Saying that it's still binary because you feed binary into the chip and get binary back is moving the goal post (imo). A multilevel subsystem in a larger one is still multilevel, an analog one is still analog, an optical one is still optical (see switching fabric recently.)

So anyway, the russian systems did explore what could be done. The flash storage does answer some favorable tradeoff. And so have countless university projects. Including analog neural net attempts.


The second half of that question is not relevant if the answer to the first half of the question is "no" (it wasn't rhetorical). QLC "NAND" is not a logic gate, it is a storage mechanism. It does not compute anything.

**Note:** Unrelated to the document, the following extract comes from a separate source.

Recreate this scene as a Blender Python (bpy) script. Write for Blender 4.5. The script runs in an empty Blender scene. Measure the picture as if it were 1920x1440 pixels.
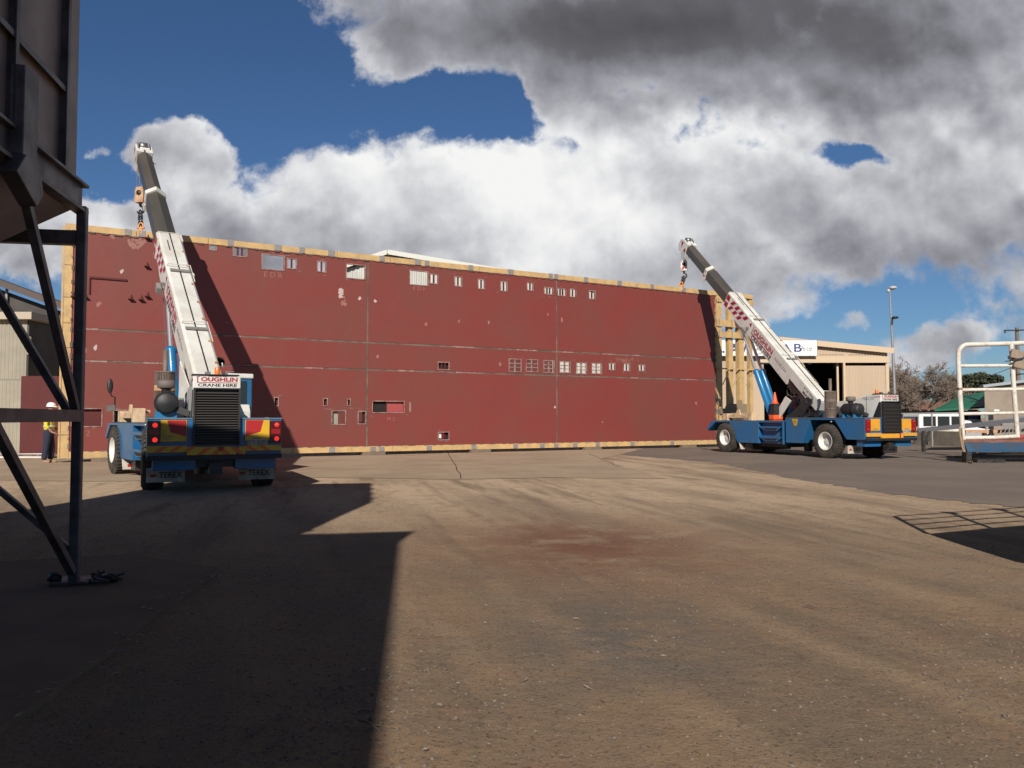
import bpy, math, random
import numpy as np
from mathutils import Vector, Matrix
R = math.radians
random.seed(7); rng = np.random.default_rng(7)
SC = bpy.context.scene
COL = SC.collection

# ------------------------------------------------------------------ camera
CAM_H, FPX, PITCH = 1.45, 1500.0, R(2.4)
cd = bpy.data.cameras.new('camera'); cam = bpy.data.objects.new('camera', cd); COL.objects.link(cam)
cam.location = (0, 0, CAM_H); cam.rotation_euler = (R(90)+PITCH, 0, 0)
cd.sensor_width = 36; cd.lens = FPX/1920*36; cd.clip_start = .05; cd.clip_end = 6000
SC.camera = cam

def ray(px, py):
    x = (px-960)/FPX; y = (720-py)/FPX
    return Vector((x, math.cos(PITCH)-y*math.sin(PITCH), math.sin(PITCH)+y*math.cos(PITCH)))
def at(px, py, Y):                      # world point seen there at distance Y
    d = ray(px, py); t = Y/d.y
    return Vector((d.x*t, Y, CAM_H+d.z*t))
def gnd(px, py, z=0):
    d = ray(px, py); t = (z-CAM_H)/d.z
    return Vector((d.x*t, d.y*t, z))

# ------------------------------------------------------------------ exposure
SC.view_settings.view_transform = 'Standard'; SC.view_settings.look = 'None'
SC.view_settings.gamma = 1; SC.view_settings.use_curve_mapping = False
SC.view_settings.exposure = 0.0
SC.cycles.max_bounces = 6; SC.cycles.diffuse_bounces = 3; SC.cycles.glossy_bounces = 3
SC.cycles.sample_clamp_indirect = 4; SC.cycles.caustics_reflective = False; SC.cycles.caustics_refractive = False

# ------------------------------------------------------------------ sun
SUN_EL, SUN_AZ = R(29.3), R(3.6)          # light travels forward and a little right
sd = bpy.data.lights.new('sun', 'SUN'); sun = bpy.data.objects.new('sun', sd); COL.objects.link(sun)
sd.energy = 5.0; sd.angle = R(.53); sd.color = (1, .93, .83)
ldir = Vector((math.sin(SUN_AZ)*math.cos(SUN_EL), math.cos(SUN_AZ)*math.cos(SUN_EL), -math.sin(SUN_EL)))
sun.rotation_euler = ldir.to_track_quat('-Z', 'Y').to_euler(); sun.location = (-3, -20, 14)

# ------------------------------------------------------------------ sky with clouds (by direction, in the world)
class E:                                # tiny expression wrapper over Math nodes
    nt = None
    def __init__(s, k): s.k = k
    @staticmethod
    def op(o, *a, clamp=False):
        n = E.nt.nodes.new('ShaderNodeMath'); n.operation = o; n.use_clamp = clamp
        for i, v in enumerate(a):
            if isinstance(v, E): E.nt.links.new(v.k, n.inputs[i])
            else: n.inputs[i].default_value = v
        return E(n.outputs[0])
    def __add__(s, o): return E.op('ADD', s, o)
    def __radd__(s, o): return E.op('ADD', o, s)
    def __sub__(s, o): return E.op('SUBTRACT', s, o)
    def __rsub__(s, o): return E.op('SUBTRACT', o, s)
    def __mul__(s, o): return E.op('MULTIPLY', s, o)
    def __rmul__(s, o): return E.op('MULTIPLY', o, s)
    def __truediv__(s, o): return E.op('DIVIDE', s, o)
def emax(a, b): return E.op('MAXIMUM', a, b)
def emin(a, b): return E.op('MINIMUM', a, b)
def smooth(x, lo, hi):
    n = E.nt.nodes.new('ShaderNodeMapRange'); n.interpolation_type = 'SMOOTHSTEP'
    E.nt.links.new(x.k, n.inputs[0]); n.inputs[1].default_value = lo; n.inputs[2].default_value = hi
    return E(n.outputs[0])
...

Modern magnetic hard drives use all sorts of analog tricks to increase information density but few would seriously argue that this constitutes a fundamentally different kind of computing.

Yes, QLC (etc.) is an innovation for data storage (with tradeoffs). No, it is not a non-binary computer hiding in plain sight.


Fair enough. Common examples in storage and transmission. Not so common in computing for now. The closest obvious computing example, to my mind, is analog neural net blocks meant to be integrated in digital (binary) systems. Not ternary, old school (hah!) analog.